## [Task input]
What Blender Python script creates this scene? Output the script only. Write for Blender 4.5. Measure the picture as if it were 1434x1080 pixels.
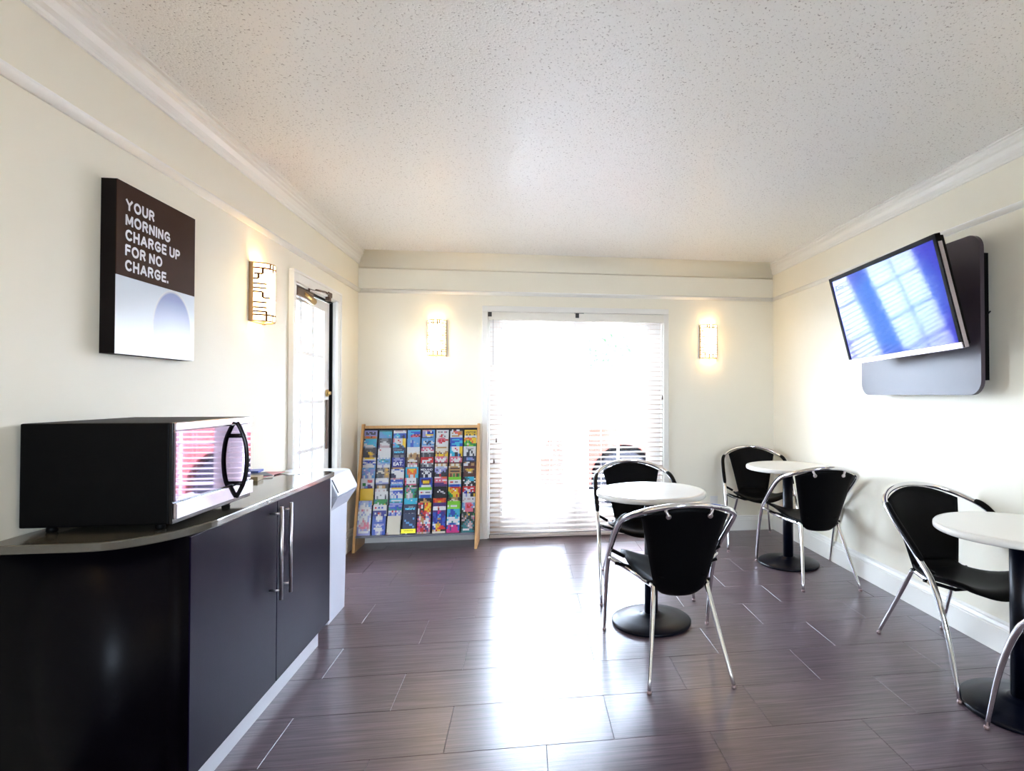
import bpy, bmesh, math, random
from mathutils import Vector, Matrix
random.seed(7)
PI = math.pi
S = bpy.context.scene
COL = S.collection
for o in list(bpy.data.objects): bpy.data.objects.remove(o)

# ------------------------------------------------------------------ camera
cam_d = bpy.data.cameras.new('camera'); cam = bpy.data.objects.new('camera', cam_d); COL.objects.link(cam)
yaw, pitch, roll = .1335, .0154, -.0005
cy, sy, cp, sp = math.cos(yaw), math.sin(yaw), math.cos(pitch), math.sin(pitch)
F = Vector((sy*cp, cy*cp, sp)); r0 = Vector((cy, -sy, 0)); u0 = r0.cross(F)
RR = math.cos(roll)*r0 + math.sin(roll)*u0; UU = math.cos(roll)*u0 - math.sin(roll)*r0
cam.matrix_world = Matrix(((RR.x, UU.x, -F.x, 0), (RR.y, UU.y, -F.y, 0), (RR.z, UU.z, -F.z, 1.2656), (0, 0, 0, 1)))
cam_d.sensor_fit = 'HORIZONTAL'; cam_d.sensor_width = 36
cam_d.lens = 36*791.21/1434
cam_d.shift_x = (717-843.29)/1434
cam_d.clip_start = .02; cam_d.clip_end = 300
S.camera = cam

# ------------------------------------------------------------------ sky and exposure
W = bpy.data.worlds.new('sky'); S.world = W; W.use_nodes = True
nt = W.node_tree; nt.nodes.clear()
bg = nt.nodes.new('ShaderNodeBackground'); wo = nt.nodes.new('ShaderNodeOutputWorld')
bg.inputs[0].default_value = (.66, .80, 1, 1); bg.inputs[1].default_value = 7.6
nt.links.new(bg.outputs[0], wo.inputs[0])
S.view_settings.view_transform = 'Standard'; S.view_settings.look = 'None'
S.view_settings.exposure = 3.2; S.view_settings.gamma = 1.0; S.view_settings.use_curve_mapping = False
def area(name, loc, rot, sx, sy_, power, color, portal=False):
    l = bpy.data.lights.new(name, 'AREA'); l.shape = 'RECTANGLE'; l.size = sx; l.size_y = sy_; l.energy = power; l.color = color
    o = bpy.data.objects.new(name, l); COL.objects.link(o); o.location = loc; o.rotation_euler = rot
    if portal: l.cycles.is_portal = True
    return o
area('door_daylight_portal', (.457, 5.25, 1.0), (-PI/2, 0, 0), 1.7, 2.1, 1, (1, 1, 1), True)
area('fill_window_portal', (.60, -2.80, 1.575), (PI/2, 0, 0), 1.0, .85, 1, (1, 1, 1), True)  # sampling portal for the added rear fill window
area('side_door_daylight_portal', (-1.62, 4.08, 1.0), (0, -PI/2, 0), 2.1, .95, 1, (1, 1, 1), True)

# ------------------------------------------------------------------ materials
MATS = {}
def mat(name, color, rough=.5, metal=0., emis=None, es=0., bump=0., bscale=40., var=0., vscale=6., spec=.5, coat=0., stretch=None, trans=0.):
    if name in MATS: return MATS[name]
    m = bpy.data.materials.new(name); m.use_nodes = True; MATS[name] = m
    n = m.node_tree; b = n.nodes['Principled BSDF']
    if 'laminate' in name and 'plum' in name: b.inputs['Specular Tint'].default_value = (.62, .46, 1, 1)
    b.inputs['Base Color'].default_value = (*color, 1); b.inputs['Roughness'].default_value = rough; b.inputs['Metallic'].default_value = metal
    b.inputs['Specular IOR Level'].default_value = spec; b.inputs['Coat Weight'].default_value = coat; b.inputs['Coat Roughness'].default_value = .05
    b.inputs['Transmission Weight'].default_value = trans
    if emis: b.inputs['Emission Color'].default_value = (*emis, 1); b.inputs['Emission Strength'].default_value = es
    tc = n.nodes.new('ShaderNodeTexCoord'); mp = n.nodes.new('ShaderNodeMapping'); n.links.new(tc.outputs['Object'], mp.inputs[0])
    if stretch: mp.inputs['Scale'].default_value = stretch
    nz = n.nodes.new('ShaderNodeTexNoise'); n.links.new(mp.outputs[0], nz.inputs['Vector'])
    nz.inputs['Scale'].default_value = vscale; nz.inputs['Detail'].default_value = 4
    if var or True:
        v = var if var else .03
        mx = n.nodes.new('ShaderNodeMix'); mx.data_type = 'RGBA'
        n.links.new(nz.outputs['Fac'], mx.inputs[0])
        mx.inputs[6].default_value = (*[c*(1-v) for c in color], 1); mx.inputs[7].default_value = (*[min(1, c*(1+v)) for c in color], 1)
        n.links.new(mx.outputs[2], b.inputs['Base Color'])
    if bump:
        n2 = n.nodes.new('ShaderNodeTexNoise'); n.links.new(mp.outputs[0], n2.inputs['Vector']); n2.inputs['Scale'].default_value = bscale; n2.inputs['Detail'].default_value = 3
        bp = n.nodes.new('ShaderNodeBump'); bp.inputs['Strength'].default_value = bump; bp.inputs['Distance'].default_value = .01
        n.links.new(n2.outputs['Fac'], bp.inputs['Height']); n.links.new(bp.outputs[0], b.inputs['Normal'])
    return m
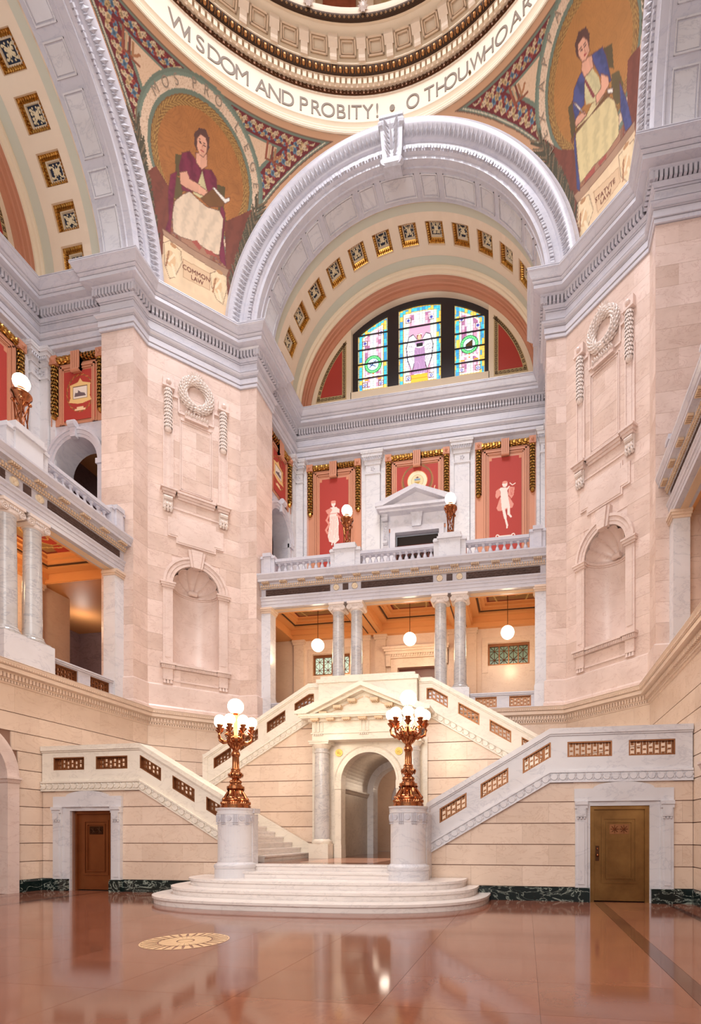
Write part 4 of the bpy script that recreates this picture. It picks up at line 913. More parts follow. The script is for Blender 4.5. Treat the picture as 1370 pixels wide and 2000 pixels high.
    for sgn in (-1,1):
        m_=MB(); c=sgn*1.44; m_.tube([(c-.13,BW-.22,15.72),(c+.13,BW-.22,15.72)],.12,10); m_.box(c-.13,c+.13,BW-.26,BW,15.7,15.98); m_.box(c-.1,c+.1,BW-.14,BW,14.6,15.7); m_.tube([(c-.11,BW-.14,14.7),(c+.11,BW-.14,14.7)],.07,8)
        for i in range(6): m_.leaf((c,BW-.17,14.85+.12*i),(0,0,1),(0,-1,0),.16,.14,.04)
        m_.build('console',CARV,dc)
    m_=MB(); y0=BW-.55
    m_.box(-1.75,1.72,y0,BW,15.98,16.1).box(-1.65,1.62,y0+.15,BW,15.9,15.98)
    for sgn in (-1,1): m_.prism([(sgn*1.8,16.08),(sgn*1.8,16.22),(0,16.92),(0,16.74),(sgn*1.45,16.1)],y0-.03,BW,'y')
    m_.prism([(-1.5,16.1),(1.5,16.1),(0,16.75)],y0+.28,BW,'y'); m_.build('pediment',GREY,dc)
    MB().box(-1.0,1.0,BW+.25,BW+.3,ZG,15.1).build('door_void',DARK,w)
    m_=MB().box(-1,1,BW+.12,BW+.2,14.55,14.62).box(-1,1,BW+.12,BW+.2,13.95,14.02)
    for i in range(9): m_.box(-1+.245*i,-1+.245*i+.03,BW+.13,BW+.18,14.0,14.6)
    for i in range(8):
        a=-1+.245*i; m_.tube([(a,BW+.15,14.02),(a+.245,BW+.15,14.58)],.012,4); m_.tube([(a+.245,BW+.15,14.02),(a,BW+.15,14.58)],.012,4)
    m_.box(-1,1,BW+.12,BW+.2,14.62,15.1) if False else None
    m_.build('door_transom',WOOD,w)
    # loggia entablature + balustrade
    P=[(AX,8.79),(-AX,8.79)]
    prof=[(-.5,10.46),(.0,10.46),(.0,10.58),(.02,10.59),(.02,10.70),(.05,10.71),(.05,10.78),(.09,10.83),(.09,10.87),(.0,10.88),(.0,11.16),(.03,11.17),(.06,11.2),(.06,11.22),(.10,11.23),(.10,11.3),(.14,11.31),(.14,11.36),(.30,11.37),(.30,11.46),(.32,11.47),(.36,11.56),(.38,11.60),(.38,11.65),(-.6,11.65)]
    e=MB().sweep(prof,P,-1 if False else 1).build('trim_%d'%(30+k),GREY); e.rotation_euler=(0,0,k*PI/2); e['kind']='structure'
    d=MB(); rrow([(AX-.02,8.79),(-AX+.02,8.79)],1,.05,.045,.06,.13,11.23,11.3,d); rrow([(AX-.02,8.79),(-AX+.02,8.79)],1,.035,.03,.05,.10,11.17,11.215,d); stuff(d.build('dentil_row',CREAMD,e))
    d=MB()
    for i in range(15):
        c=-5.2+i*.743; 
        for j in range(5): d.box(c-.14+.06*j,c-.14+.06*j+.035,8.79-.28,8.79-.15,11.31,11.372)
    d.build('guttae_row',CREAMD,e) and None
    for x0,x1 in ((-5.29,-2.63),(-2.12,-1.9),(-1.39,1.39),(1.9,2.12),(2.63,5.29)):
        f=MB().box(x0,x1,8.765,8.80,10.90,11.15).build('pierced_frieze',BROWNF,e)
        m_=MB(); n=int((x1-x0)/.13)
        if n>2:
            for i in range(n):
                for j in range(3): m_.leaf((x0+.07+i*.13+(.06 if j%2 else 0),8.76,10.95+.075*j),(1,0,.25 if i%2 else -.25),(0,-1,0),.15,.05,.02)
            stuff(m_.build('frieze_leaf',BROWNF,f))
    for x in (-2.38,-1.64,1.64,2.38):
        m_=MB(); m_.add([(x+.11*math.cos(2*PI*i/16),8.765,11.03+.11*math.sin(2*PI*i/16)) for i in range(16)],[tuple(range(16))]); m_.add([(x+.12*math.cos(2*PI*i/16),yy,11.03+.12*math.sin(2*PI*i/16)) for yy in (8.79,8.75) for i in range(16)],[(i,(i+1)%16,16+(i+1)%16,16+i) for i in range(16)])
        for i in range(5): m_.leaf((x+.05*math.cos(i*1.256),8.76,11.03+.05*math.sin(i*1.256)),(math.cos(i*1.256),0,math.sin(i*1.256)),(0,-1,0),.09,.05,.02)
        m_.build('medallion',CREAM,e)
    MB().box(-AX,AX,9.25,9.35,10.46,11.6).build('beam_back',ORNG,e)
    for x0,x1 in ((-5.1,-2.75),(-1.3,1.3),(2.75,5.1)): MB().box(x0,x1,8.95,9.15,10.44,10.465).build('soffit_panel',ORNG if False else CREAMD,e)
    # lamp pedestals, balusters
    names={0:'north',1:'west',3:'east'}[k]
    secs=[(-4.9,-2.62,'left'),(-1.42,1.42,'middle'),(2.62,4.9,'right')]
    if k==1: secs=[secs[2]]
    if k==3: secs=[secs[0]]
    for x0,x1,nm in secs:
        t=thing('balustrade','grey marble balustrade section, %s of the %s gallery%s'%(nm,names,{'left':', left of the left torch lamp','middle':' between its two torch lamps','right':' beside the corner pier'}[nm] if k==0 else ' above the columns'),'balustrade',((x0+x1)/2,8.9,ZG),0,'gallery balustrades',k)
        h=(x1-x0)/2; MB().box(-h,h,-.13,.13,0,.1).build('plinth',GREY,t); MB().box(-h,h,-.1,.1,.53,.57).box(-h,h,-.14,.14,.57,.66).box(-h,h,-.11,.11,.66,.70).build('rail',GREY,t)
        n=round((x1-x0)/.245)
        for i in range(n): ob('baluster',BAL,t,(-h+(i+.5)*2*h/n,0,.1))
    for x,nm in ((-2.02,'left'),(2.02,'right')):
        if (k==1 and x<0) or (k==3 and x>0): continue
        t=thing('lamp_pedestal','white marble block pedestal under the %s torch lamp of the %s gallery'%(nm,names),'pedestal',(x,8.9,ZG),0,None,k)
        MB().box(-.4,.4,-.2,.3,0,.78).build('body',GREYT,t); MB().box(-.6,.6,-.14,.2,0,.74).build('wing',GREYT,t)
        MB().box(-.46,.46,-.26,.36,.78,.86).box(-.42,.42,-.22,.32,.86,1.0).box(-.62,.62,-.18,.24,.72,.8).box(-.6,.6,-.14,.2,.8,.86).build('cap',GREYT,t)
        if k!=3: torch('copper torch lamp with lit globe on the %s pedestal of the %s gallery'%(nm,names),x,k)
    for x in (-5.2,5.2):
        if (k==1 and x<0) or (k==3 and x>0): continue
        t=thing('end_pedestal','grey marble end post of the %s gallery balustrade, at its %s end'%(names,'left' if x<0 else 'right'),'post',(x,8.9,ZG),0,None,k)
        MB().box(-.28,.28,-.15,.2,0,.72).box(-.14,.14,-.22,.2,0,.76).build('body',GREY,t); MB().box(-.3,.3,-.18,.2,.72,.82).box(-.17,.17,-.26,.2,.76,.9).build('cap',GREY,t)
for k in (0,1,3): gallery(k)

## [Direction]
Copy, word for word, the entries above from the first line to the line that holds "for o in list(bpy.data.objects): bpy.data.objects.remove(o)". Drop the pictures.

## [Solution to the exercise]
What Blender Python script creates this scene? Output the script only. Write for Blender 4.5. Measure the picture as if it were 1434x1080 pixels.
import bpy, bmesh, math, random
from mathutils import Vector, Matrix
random.seed(7)
PI = math.pi
S = bpy.context.scene
COL = S.collection
for o in list(bpy.data.objects): bpy.data.objects.remove(o)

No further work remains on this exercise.